_Exercise task_
Copy out all of the material exactly as presented.

* begin Source excerpt *

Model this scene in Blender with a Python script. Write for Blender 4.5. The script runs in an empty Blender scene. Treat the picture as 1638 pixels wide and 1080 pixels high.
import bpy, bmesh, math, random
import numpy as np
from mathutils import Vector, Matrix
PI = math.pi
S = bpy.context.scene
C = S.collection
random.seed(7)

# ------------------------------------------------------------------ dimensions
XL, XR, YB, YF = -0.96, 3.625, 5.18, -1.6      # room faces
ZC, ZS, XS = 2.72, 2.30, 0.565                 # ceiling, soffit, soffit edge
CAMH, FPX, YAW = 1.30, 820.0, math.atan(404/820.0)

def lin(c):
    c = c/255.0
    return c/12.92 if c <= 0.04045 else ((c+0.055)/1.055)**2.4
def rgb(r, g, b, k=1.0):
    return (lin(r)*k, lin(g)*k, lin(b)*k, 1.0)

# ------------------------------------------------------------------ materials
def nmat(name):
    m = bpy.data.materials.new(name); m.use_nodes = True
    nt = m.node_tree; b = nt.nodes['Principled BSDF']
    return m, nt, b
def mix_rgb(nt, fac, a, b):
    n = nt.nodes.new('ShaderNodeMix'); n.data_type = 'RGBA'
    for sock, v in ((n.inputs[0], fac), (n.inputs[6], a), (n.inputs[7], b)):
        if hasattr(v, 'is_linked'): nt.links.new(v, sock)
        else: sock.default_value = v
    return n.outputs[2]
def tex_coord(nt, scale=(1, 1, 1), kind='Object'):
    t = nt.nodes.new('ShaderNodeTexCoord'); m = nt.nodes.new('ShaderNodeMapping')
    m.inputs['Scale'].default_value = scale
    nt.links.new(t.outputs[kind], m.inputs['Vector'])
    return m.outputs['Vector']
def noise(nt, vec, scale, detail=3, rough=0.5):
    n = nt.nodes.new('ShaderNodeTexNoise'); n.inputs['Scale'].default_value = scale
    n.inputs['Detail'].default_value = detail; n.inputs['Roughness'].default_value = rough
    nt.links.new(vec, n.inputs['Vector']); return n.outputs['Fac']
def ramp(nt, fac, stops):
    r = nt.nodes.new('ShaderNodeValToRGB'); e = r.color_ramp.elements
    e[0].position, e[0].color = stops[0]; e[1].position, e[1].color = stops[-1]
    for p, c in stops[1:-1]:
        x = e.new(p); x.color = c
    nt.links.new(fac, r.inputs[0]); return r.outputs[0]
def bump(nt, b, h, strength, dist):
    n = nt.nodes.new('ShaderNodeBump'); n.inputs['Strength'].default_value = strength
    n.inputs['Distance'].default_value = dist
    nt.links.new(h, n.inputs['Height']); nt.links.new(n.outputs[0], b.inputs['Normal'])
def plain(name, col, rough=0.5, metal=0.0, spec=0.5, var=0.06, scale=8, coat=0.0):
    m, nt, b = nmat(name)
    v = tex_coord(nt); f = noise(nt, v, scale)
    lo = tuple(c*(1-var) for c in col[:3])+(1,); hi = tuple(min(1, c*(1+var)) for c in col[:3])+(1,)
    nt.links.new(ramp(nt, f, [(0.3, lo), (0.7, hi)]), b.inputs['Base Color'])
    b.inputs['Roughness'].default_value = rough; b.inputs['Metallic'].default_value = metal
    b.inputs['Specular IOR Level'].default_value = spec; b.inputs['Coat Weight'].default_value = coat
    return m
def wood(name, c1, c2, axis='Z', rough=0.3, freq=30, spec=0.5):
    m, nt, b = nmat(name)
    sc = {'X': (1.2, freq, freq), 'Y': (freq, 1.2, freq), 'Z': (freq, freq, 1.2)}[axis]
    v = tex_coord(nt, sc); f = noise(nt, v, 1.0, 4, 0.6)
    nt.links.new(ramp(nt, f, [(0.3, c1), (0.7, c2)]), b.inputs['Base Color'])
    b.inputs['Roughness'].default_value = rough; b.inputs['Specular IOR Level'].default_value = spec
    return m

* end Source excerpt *

_Result_
Model this scene in Blender with a Python script. Write for Blender 4.5. The script runs in an empty Blender scene. Treat the picture as 1638 pixels wide and 1080 pixels high.
import bpy, bmesh, math, random
import numpy as np
from mathutils import Vector, Matrix
PI = math.pi
S = bpy.context.scene
C = S.collection
random.seed(7)

# ------------------------------------------------------------------ dimensions
XL, XR, YB, YF = -0.96, 3.625, 5.18, -1.6      # room faces
ZC, ZS, XS = 2.72, 2.30, 0.565                 # ceiling, soffit, soffit edge
CAMH, FPX, YAW = 1.30, 820.0, math.atan(404/820.0)

def lin(c):
    c = c/255.0
    return c/12.92 if c <= 0.04045 else ((c+0.055)/1.055)**2.4
def rgb(r, g, b, k=1.0):
    return (lin(r)*k, lin(g)*k, lin(b)*k, 1.0)

# ------------------------------------------------------------------ materials
def nmat(name):
    m = bpy.data.materials.new(name); m.use_nodes = True
    nt = m.node_tree; b = nt.nodes['Principled BSDF']
    return m, nt, b
def mix_rgb(nt, fac, a, b):
    n = nt.nodes.new('ShaderNodeMix'); n.data_type = 'RGBA'
    for sock, v in ((n.inputs[0], fac), (n.inputs[6], a), (n.inputs[7], b)):
        if hasattr(v, 'is_linked'): nt.links.new(v, sock)
        else: sock.default_value = v
    return n.outputs[2]
def tex_coord(nt, scale=(1, 1, 1), kind='Object'):
    t = nt.nodes.new('ShaderNodeTexCoord'); m = nt.nodes.new('ShaderNodeMapping')
    m.inputs['Scale'].default_value = scale
    nt.links.new(t.outputs[kind], m.inputs['Vector'])
    return m.outputs['Vector']
def noise(nt, vec, scale, detail=3, rough=0.5):
    n = nt.nodes.new('ShaderNodeTexNoise'); n.inputs['Scale'].default_value = scale
    n.inputs['Detail'].default_value = detail; n.inputs['Roughness'].default_value = rough
    nt.links.new(vec, n.inputs['Vector']); return n.outputs['Fac']
def ramp(nt, fac, stops):
    r = nt.nodes.new('ShaderNodeValToRGB'); e = r.color_ramp.elements
    e[0].position, e[0].color = stops[0]; e[1].position, e[1].color = stops[-1]
    for p, c in stops[1:-1]:
        x = e.new(p); x.color = c
    nt.links.new(fac, r.inputs[0]); return r.outputs[0]
def bump(nt, b, h, strength, dist):
    n = nt.nodes.new('ShaderNodeBump'); n.inputs['Strength'].default_value = strength
    n.inputs['Distance'].default_value = dist
    nt.links.new(h, n.inputs['Height']); nt.links.new(n.outputs[0], b.inputs['Normal'])
def plain(name, col, rough=0.5, metal=0.0, spec=0.5, var=0.06, scale=8, coat=0.0):
    m, nt, b = nmat(name)
    v = tex_coord(nt); f = noise(nt, v, scale)
    lo = tuple(c*(1-var) for c in col[:3])+(1,); hi = tuple(min(1, c*(1+var)) for c in col[:3])+(1,)
    nt.links.new(ramp(nt, f, [(0.3, lo), (0.7, hi)]), b.inputs['Base Color'])
    b.inputs['Roughness'].default_value = rough; b.inputs['Metallic'].default_value = metal
    b.inputs['Specular IOR Level'].default_value = spec; b.inputs['Coat Weight'].default_value = coat
    return m
def wood(name, c1, c2, axis='Z', rough=0.3, freq=30, spec=0.5):
    m, nt, b = nmat(name)
    sc = {'X': (1.2, freq, freq), 'Y': (freq, 1.2, freq), 'Z': (freq, freq, 1.2)}[axis]
    v = tex_coord(nt, sc); f = noise(nt, v, 1.0, 4, 0.6)
    nt.links.new(ramp(nt, f, [(0.3, c1), (0.7, c2)]), b.inputs['Base Color'])
    b.inputs['Roughness'].default_value = rough; b.inputs['Specular IOR Level'].default_value = spec
    return m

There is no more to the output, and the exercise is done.